Data lines start

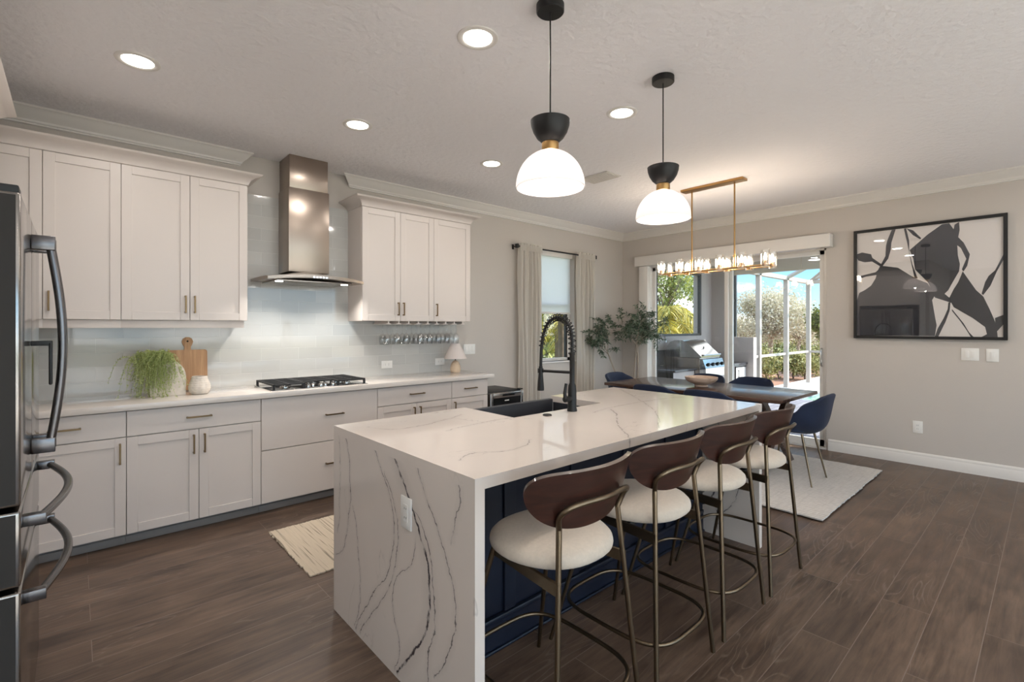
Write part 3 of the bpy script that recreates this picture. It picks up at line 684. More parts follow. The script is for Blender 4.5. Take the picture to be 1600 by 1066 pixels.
# pantry and cabinet above the fridge
pc = thing('pantry_cabinet', (-.6, 3.4, 0), 'tall white cabinet surround whose crown shows above the fridge', 'cabinet')
MB().box(-.948, -.36, 2.90, 3.87, .001, 2.50).build('tall_body', M['cab'], pc)
MB().box(-.948, -.36, 1.86, 2.899, 1.86, 2.50).build('bridge_body', M['cab'], pc)
MB().box(-.948, -.30, 1.84, 1.86, .001, 2.50).build('side_panel', M['cab'], pc)
pr = [(0, 0), (.006, .004), (.010, .024), (.024, .052), (.052, .078), (.080, .092), (.088, .100)]
vs = []
for (a, h) in pr: vs += [(-.948, 1.84-a*0, 2.50+h), (-.337+a, 1.84, 2.50+h), (-.337+a, 3.875+a, 2.50+h), (-.948, 3.875+a, 2.50+h)]
fs = [(i*4+j, i*4+(j+1) % 4, (i+1)*4+(j+1) % 4, (i+1)*4+j) for i in range(len(pr)-1) for j in range(4)]
fs += [(0, 1, 2, 3), (len(pr)*4-1, len(pr)*4-2, len(pr)*4-3, len(pr)*4-4)]
MB().add(vs, fs).build('crown', M['cab'], pc, smooth=30)

# stemware rack with hanging glasses
X0, X1 = 2.20, 3.06
rk = thing('stemware_rack', (2.63, 4.3, 1.42), 'white slatted stemware rack under the right upper cabinet', 'glass rack')
pit = (X1-X0)/8
for k in range(9):
    x = X0+k*pit
    MB().box(x-.008, x+.008, 4.195, 4.47, 1.432, 1.4545).box(x-.026, x+.026, 4.195, 4.47, 1.424, 1.432, b=.002).build('rack_rail', M['cab'], rk)
MB().box(X0, X1, 4.44, 4.47, 1.445, 1.4548).build('back_strip', M['black'], rk)
wg = MB()
pf = [(0, 0), (.034, 0), (.034, -.002), (.010, -.005), (.0035, -.012), (.003, -.090), (.008, -.098), (.024, -.112), (.033, -.135), (.036, -.160), (.033, -.190), (.029, -.210), (.0275, -.210), (.031, -.190), (.034, -.160), (.031, -.136), (.022, -.115), (0, -.101)]
G0 = wg.lathe(pf, seg=20, cap=False).build('wine_glass', M['wglass'], smooth=60)
gp = ['first', 'second', 'third', 'fourth', 'fifth', 'sixth', 'seventh', 'eighth']
for row, ys in enumerate((4.245, 4.335, 4.42)):
    for k in range(8):
        if row == 0 and k < 3: continue
        o = G0 if (row == 0 and k == 3) else G0.copy()
        if o is not G0: COL.objects.link(o)
        o.location = (X0+(k+.5)*pit, ys, 1.4342-.210); 
        o['label'] = 'wine glass hanging upside down, %s slot from left, %s row' % (gp[k], ('front', 'middle', 'back')[row])
        o['category'] = 'wine glass'; o['group'] = 'wine glasses hanging under the right upper cabinet'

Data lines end

Repeat the listing verbatim. Skip the pictures.

Write part 3 of the bpy script that recreates this picture. It picks up at line 684. More parts follow. The script is for Blender 4.5. Take the picture to be 1600 by 1066 pixels.
# pantry and cabinet above the fridge
pc = thing('pantry_cabinet', (-.6, 3.4, 0), 'tall white cabinet surround whose crown shows above the fridge', 'cabinet')
MB().box(-.948, -.36, 2.90, 3.87, .001, 2.50).build('tall_body', M['cab'], pc)
MB().box(-.948, -.36, 1.86, 2.899, 1.86, 2.50).build('bridge_body', M['cab'], pc)
MB().box(-.948, -.30, 1.84, 1.86, .001, 2.50).build('side_panel', M['cab'], pc)
pr = [(0, 0), (.006, .004), (.010, .024), (.024, .052), (.052, .078), (.080, .092), (.088, .100)]
vs = []
for (a, h) in pr: vs += [(-.948, 1.84-a*0, 2.50+h), (-.337+a, 1.84, 2.50+h), (-.337+a, 3.875+a, 2.50+h), (-.948, 3.875+a, 2.50+h)]
fs = [(i*4+j, i*4+(j+1) % 4, (i+1)*4+(j+1) % 4, (i+1)*4+j) for i in range(len(pr)-1) for j in range(4)]
fs += [(0, 1, 2, 3), (len(pr)*4-1, len(pr)*4-2, len(pr)*4-3, len(pr)*4-4)]
MB().add(vs, fs).build('crown', M['cab'], pc, smooth=30)

# stemware rack with hanging glasses
X0, X1 = 2.20, 3.06
rk = thing('stemware_rack', (2.63, 4.3, 1.42), 'white slatted stemware rack under the right upper cabinet', 'glass rack')
pit = (X1-X0)/8
for k in range(9):
    x = X0+k*pit
    MB().box(x-.008, x+.008, 4.195, 4.47, 1.432, 1.4545).box(x-.026, x+.026, 4.195, 4.47, 1.424, 1.432, b=.002).build('rack_rail', M['cab'], rk)
MB().box(X0, X1, 4.44, 4.47, 1.445, 1.4548).build('back_strip', M['black'], rk)
wg = MB()
pf = [(0, 0), (.034, 0), (.034, -.002), (.010, -.005), (.0035, -.012), (.003, -.090), (.008, -.098), (.024, -.112), (.033, -.135), (.036, -.160), (.033, -.190), (.029, -.210), (.0275, -.210), (.031, -.190), (.034, -.160), (.031, -.136), (.022, -.115), (0, -.101)]
G0 = wg.lathe(pf, seg=20, cap=False).build('wine_glass', M['wglass'], smooth=60)
gp = ['first', 'second', 'third', 'fourth', 'fifth', 'sixth', 'seventh', 'eighth']
for row, ys in enumerate((4.245, 4.335, 4.42)):
    for k in range(8):
        if row == 0 and k < 3: continue
        o = G0 if (row == 0 and k == 3) else G0.copy()
        if o is not G0: COL.objects.link(o)
        o.location = (X0+(k+.5)*pit, ys, 1.4342-.210); 
        o['label'] = 'wine glass hanging upside down, %s slot from left, %s row' % (gp[k], ('front', 'middle', 'back')[row])
        o['category'] = 'wine glass'; o['group'] = 'wine glasses hanging under the right upper cabinet'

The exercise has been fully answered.